Les séances de démonstration ont fini par convaincre beaucoup de commerçants rétifs à l’introduction des nouvelles technologies dans leurs pratiques professionnelles quotidiennes. « Au début, les commerçants se posaient cette question : A quoi va me servir cette tablette ? Mais, au fil des démonstrations, ils ont découvert son importance. Certains ont pu améliorer leurs recettes », a révélé M. Bakhoum.
Le commerçant, avec la mise à jour presque systématique, a une vue sur les divers stocks de marchandises. Il suffit d’appuyer le login y afférant pour avoir une idée sur la quantité d’un produit.
Vente programmée
L’appareil, se félicitent ses concepteurs, sort les boutiquiers et commerçants (grossistes comme détaillants) d’une gestion informelle de leurs revenus pour les amener vers une gestion numérisée qui a aussi l’avantage d’être plus précise. « Lorsqu’un stock s’épuise, le commerçant peut le savoir. De ce fait, il peut faire une nouvelle commande », affirme l’ingénieur formé à Nti.

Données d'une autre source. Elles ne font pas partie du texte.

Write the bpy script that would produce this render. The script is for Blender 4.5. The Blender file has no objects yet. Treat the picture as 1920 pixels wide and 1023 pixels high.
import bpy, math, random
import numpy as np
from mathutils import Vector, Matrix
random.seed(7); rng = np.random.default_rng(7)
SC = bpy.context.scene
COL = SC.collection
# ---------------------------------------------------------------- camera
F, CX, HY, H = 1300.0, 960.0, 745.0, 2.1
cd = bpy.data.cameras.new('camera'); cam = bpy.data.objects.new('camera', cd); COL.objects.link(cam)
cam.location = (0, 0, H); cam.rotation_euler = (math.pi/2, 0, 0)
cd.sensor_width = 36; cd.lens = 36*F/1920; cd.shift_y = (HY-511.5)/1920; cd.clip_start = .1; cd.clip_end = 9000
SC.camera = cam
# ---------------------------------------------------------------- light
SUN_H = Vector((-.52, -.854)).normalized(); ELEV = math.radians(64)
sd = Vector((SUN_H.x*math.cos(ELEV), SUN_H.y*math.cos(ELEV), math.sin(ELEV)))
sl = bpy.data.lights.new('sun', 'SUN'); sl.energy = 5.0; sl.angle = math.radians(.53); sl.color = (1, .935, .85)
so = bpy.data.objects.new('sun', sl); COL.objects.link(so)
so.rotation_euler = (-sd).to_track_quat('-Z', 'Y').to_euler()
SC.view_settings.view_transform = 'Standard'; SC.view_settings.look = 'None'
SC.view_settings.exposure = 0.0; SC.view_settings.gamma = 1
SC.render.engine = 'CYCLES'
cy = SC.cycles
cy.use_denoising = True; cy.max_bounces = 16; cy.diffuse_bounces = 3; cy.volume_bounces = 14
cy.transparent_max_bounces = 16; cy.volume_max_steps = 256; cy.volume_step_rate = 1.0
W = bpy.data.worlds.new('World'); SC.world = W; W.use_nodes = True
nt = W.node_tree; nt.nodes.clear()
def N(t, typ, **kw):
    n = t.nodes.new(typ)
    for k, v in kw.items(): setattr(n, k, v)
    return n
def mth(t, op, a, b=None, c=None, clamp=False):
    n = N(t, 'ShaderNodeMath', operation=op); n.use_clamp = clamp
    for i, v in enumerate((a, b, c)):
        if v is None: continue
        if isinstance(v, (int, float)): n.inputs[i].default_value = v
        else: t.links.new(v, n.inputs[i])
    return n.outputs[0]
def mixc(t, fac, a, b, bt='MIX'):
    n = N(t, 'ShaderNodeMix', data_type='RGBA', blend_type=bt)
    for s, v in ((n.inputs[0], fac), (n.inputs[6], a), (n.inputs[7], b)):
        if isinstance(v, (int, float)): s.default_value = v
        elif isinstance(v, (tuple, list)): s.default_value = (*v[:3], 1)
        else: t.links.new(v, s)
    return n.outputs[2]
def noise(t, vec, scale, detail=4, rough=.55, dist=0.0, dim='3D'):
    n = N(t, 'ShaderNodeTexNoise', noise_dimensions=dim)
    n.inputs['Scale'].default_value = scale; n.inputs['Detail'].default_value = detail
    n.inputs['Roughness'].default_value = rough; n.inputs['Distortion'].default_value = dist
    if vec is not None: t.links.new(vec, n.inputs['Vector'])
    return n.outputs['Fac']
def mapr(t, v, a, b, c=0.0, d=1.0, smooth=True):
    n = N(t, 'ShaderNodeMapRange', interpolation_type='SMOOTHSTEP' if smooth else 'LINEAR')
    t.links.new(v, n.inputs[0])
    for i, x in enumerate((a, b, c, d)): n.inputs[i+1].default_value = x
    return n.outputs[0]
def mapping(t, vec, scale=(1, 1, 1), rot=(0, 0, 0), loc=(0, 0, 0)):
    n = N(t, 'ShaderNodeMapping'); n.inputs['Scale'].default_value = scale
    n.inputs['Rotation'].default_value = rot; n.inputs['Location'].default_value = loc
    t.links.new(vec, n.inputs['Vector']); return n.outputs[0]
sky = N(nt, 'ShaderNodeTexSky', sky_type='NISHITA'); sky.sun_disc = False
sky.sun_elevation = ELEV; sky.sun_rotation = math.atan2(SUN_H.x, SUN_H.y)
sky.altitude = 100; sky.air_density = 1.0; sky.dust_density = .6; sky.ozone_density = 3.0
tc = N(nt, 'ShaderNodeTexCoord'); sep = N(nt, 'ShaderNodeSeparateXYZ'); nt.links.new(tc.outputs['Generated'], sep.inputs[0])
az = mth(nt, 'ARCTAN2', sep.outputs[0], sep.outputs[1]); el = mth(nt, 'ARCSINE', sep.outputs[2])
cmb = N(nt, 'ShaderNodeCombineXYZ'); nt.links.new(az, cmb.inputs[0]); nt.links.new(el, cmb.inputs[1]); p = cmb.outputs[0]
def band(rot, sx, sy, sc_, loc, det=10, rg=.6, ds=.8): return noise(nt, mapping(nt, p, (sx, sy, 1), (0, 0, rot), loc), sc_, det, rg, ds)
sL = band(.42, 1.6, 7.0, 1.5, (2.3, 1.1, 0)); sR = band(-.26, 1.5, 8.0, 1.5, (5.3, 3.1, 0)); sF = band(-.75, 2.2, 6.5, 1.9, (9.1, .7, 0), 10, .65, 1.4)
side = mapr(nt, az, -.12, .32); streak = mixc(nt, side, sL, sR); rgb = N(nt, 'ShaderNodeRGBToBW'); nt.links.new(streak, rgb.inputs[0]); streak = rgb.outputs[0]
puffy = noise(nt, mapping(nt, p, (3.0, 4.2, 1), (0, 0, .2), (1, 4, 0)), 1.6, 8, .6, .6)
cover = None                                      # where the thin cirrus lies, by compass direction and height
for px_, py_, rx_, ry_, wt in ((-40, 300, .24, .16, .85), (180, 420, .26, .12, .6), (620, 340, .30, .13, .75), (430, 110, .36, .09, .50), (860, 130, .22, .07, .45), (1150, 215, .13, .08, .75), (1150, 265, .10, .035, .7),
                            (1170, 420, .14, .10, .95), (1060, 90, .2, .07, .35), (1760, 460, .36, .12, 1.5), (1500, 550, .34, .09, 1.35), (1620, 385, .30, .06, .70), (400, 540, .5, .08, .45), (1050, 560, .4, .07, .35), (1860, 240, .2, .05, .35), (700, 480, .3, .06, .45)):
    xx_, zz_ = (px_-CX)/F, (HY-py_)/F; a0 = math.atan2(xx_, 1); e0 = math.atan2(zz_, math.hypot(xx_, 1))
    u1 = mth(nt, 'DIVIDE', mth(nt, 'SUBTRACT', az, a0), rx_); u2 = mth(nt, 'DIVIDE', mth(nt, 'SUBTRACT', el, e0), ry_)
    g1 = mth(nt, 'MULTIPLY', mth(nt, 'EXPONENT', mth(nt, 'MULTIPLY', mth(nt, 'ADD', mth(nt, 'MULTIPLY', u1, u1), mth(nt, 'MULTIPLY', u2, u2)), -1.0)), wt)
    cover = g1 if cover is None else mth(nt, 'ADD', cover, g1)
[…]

Les ingénieurs ont conçu aussi un modèle spécifique adapté aux besoins des vendeuses de poissons. L’expérimentation de l’introduction de cette technologie a séduit ces dernières. Elles ne sont pas les seules. L’utilité de cette innovation ne fait pas l’objet de discussions pour les acteurs du secteur informel. La preuve, au début du mois de novembre, la vente à grande échelle va démarrer au Sénégal. C’est une première : l’appropriation d’une tablette orientée vers la gestion de la comptabilité. « Nous allons commencer la vente des tablettes à grande échelle entre fin octobre et début novembre. Il y a des personnes qui ont passé leur commande. Nous pouvons, dans un premier temps, vendre au moins 20 tablettes », a révélé l’ingénieur Ousmane Baldé formé à l’Institut supérieur d’informatique (Isi).
Le nombre d’unités programmées pour la vente est insignifiant. D’autant plus que plusieurs innovateurs et inventeurs peinent à écouler leurs produits. Certaines inventions, malgré leur utilité, sont à l’état de prototype. La mévente des appareils inventés par les Sénégalais est une contrainte de premier ordre à la créativité et à l’inventivité au Sénégal.